What to produce -
Can you write out all of the material below, word for word?

Provided material -
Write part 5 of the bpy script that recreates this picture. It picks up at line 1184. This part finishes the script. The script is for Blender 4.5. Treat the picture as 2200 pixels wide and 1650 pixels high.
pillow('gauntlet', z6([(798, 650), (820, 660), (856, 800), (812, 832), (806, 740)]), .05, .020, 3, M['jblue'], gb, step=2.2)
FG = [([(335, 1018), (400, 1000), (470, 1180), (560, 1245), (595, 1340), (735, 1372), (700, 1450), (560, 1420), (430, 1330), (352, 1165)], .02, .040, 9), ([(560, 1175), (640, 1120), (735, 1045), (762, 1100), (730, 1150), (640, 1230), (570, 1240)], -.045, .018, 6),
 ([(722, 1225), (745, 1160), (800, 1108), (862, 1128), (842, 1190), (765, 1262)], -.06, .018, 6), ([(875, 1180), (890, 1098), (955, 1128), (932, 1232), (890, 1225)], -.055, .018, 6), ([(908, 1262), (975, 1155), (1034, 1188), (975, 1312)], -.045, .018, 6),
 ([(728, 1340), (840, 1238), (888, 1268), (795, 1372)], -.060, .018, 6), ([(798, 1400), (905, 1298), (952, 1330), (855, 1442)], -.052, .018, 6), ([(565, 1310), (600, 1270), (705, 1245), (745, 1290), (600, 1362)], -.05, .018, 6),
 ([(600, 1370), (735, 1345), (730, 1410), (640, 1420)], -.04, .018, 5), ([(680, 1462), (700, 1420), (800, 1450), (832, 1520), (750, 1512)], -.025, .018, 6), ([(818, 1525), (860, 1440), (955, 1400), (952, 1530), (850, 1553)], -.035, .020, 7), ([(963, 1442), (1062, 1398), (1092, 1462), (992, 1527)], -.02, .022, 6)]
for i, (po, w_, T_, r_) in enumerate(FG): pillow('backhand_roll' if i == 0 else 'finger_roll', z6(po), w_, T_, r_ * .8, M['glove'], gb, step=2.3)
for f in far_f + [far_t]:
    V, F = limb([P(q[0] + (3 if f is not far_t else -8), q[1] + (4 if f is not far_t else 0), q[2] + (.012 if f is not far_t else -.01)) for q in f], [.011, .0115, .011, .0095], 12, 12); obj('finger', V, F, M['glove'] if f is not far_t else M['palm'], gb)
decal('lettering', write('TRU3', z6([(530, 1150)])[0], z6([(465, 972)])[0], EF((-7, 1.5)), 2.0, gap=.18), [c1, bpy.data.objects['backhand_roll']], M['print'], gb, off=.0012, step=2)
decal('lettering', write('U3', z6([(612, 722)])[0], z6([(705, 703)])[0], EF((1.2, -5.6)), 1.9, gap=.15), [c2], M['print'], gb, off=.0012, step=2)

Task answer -
Write part 5 of the bpy script that recreates this picture. It picks up at line 1184. This part finishes the script. The script is for Blender 4.5. Treat the picture as 2200 pixels wide and 1650 pixels high.
pillow('gauntlet', z6([(798, 650), (820, 660), (856, 800), (812, 832), (806, 740)]), .05, .020, 3, M['jblue'], gb, step=2.2)
FG = [([(335, 1018), (400, 1000), (470, 1180), (560, 1245), (595, 1340), (735, 1372), (700, 1450), (560, 1420), (430, 1330), (352, 1165)], .02, .040, 9), ([(560, 1175), (640, 1120), (735, 1045), (762, 1100), (730, 1150), (640, 1230), (570, 1240)], -.045, .018, 6),
 ([(722, 1225), (745, 1160), (800, 1108), (862, 1128), (842, 1190), (765, 1262)], -.06, .018, 6), ([(875, 1180), (890, 1098), (955, 1128), (932, 1232), (890, 1225)], -.055, .018, 6), ([(908, 1262), (975, 1155), (1034, 1188), (975, 1312)], -.045, .018, 6),
 ([(728, 1340), (840, 1238), (888, 1268), (795, 1372)], -.060, .018, 6), ([(798, 1400), (905, 1298), (952, 1330), (855, 1442)], -.052, .018, 6), ([(565, 1310), (600, 1270), (705, 1245), (745, 1290), (600, 1362)], -.05, .018, 6),
 ([(600, 1370), (735, 1345), (730, 1410), (640, 1420)], -.04, .018, 5), ([(680, 1462), (700, 1420), (800, 1450), (832, 1520), (750, 1512)], -.025, .018, 6), ([(818, 1525), (860, 1440), (955, 1400), (952, 1530), (850, 1553)], -.035, .020, 7), ([(963, 1442), (1062, 1398), (1092, 1462), (992, 1527)], -.02, .022, 6)]
for i, (po, w_, T_, r_) in enumerate(FG): pillow('backhand_roll' if i == 0 else 'finger_roll', z6(po), w_, T_, r_ * .8, M['glove'], gb, step=2.3)
for f in far_f + [far_t]:
    V, F = limb([P(q[0] + (3 if f is not far_t else -8), q[1] + (4 if f is not far_t else 0), q[2] + (.012 if f is not far_t else -.01)) for q in f], [.011, .0115, .011, .0095], 12, 12); obj('finger', V, F, M['glove'] if f is not far_t else M['palm'], gb)
decal('lettering', write('TRU3', z6([(530, 1150)])[0], z6([(465, 972)])[0], EF((-7, 1.5)), 2.0, gap=.18), [c1, bpy.data.objects['backhand_roll']], M['print'], gb, off=.0012, step=2)
decal('lettering', write('U3', z6([(612, 722)])[0], z6([(705, 703)])[0], EF((1.2, -5.6)), 1.9, gap=.15), [c2], M['print'], gb, off=.0012, step=2)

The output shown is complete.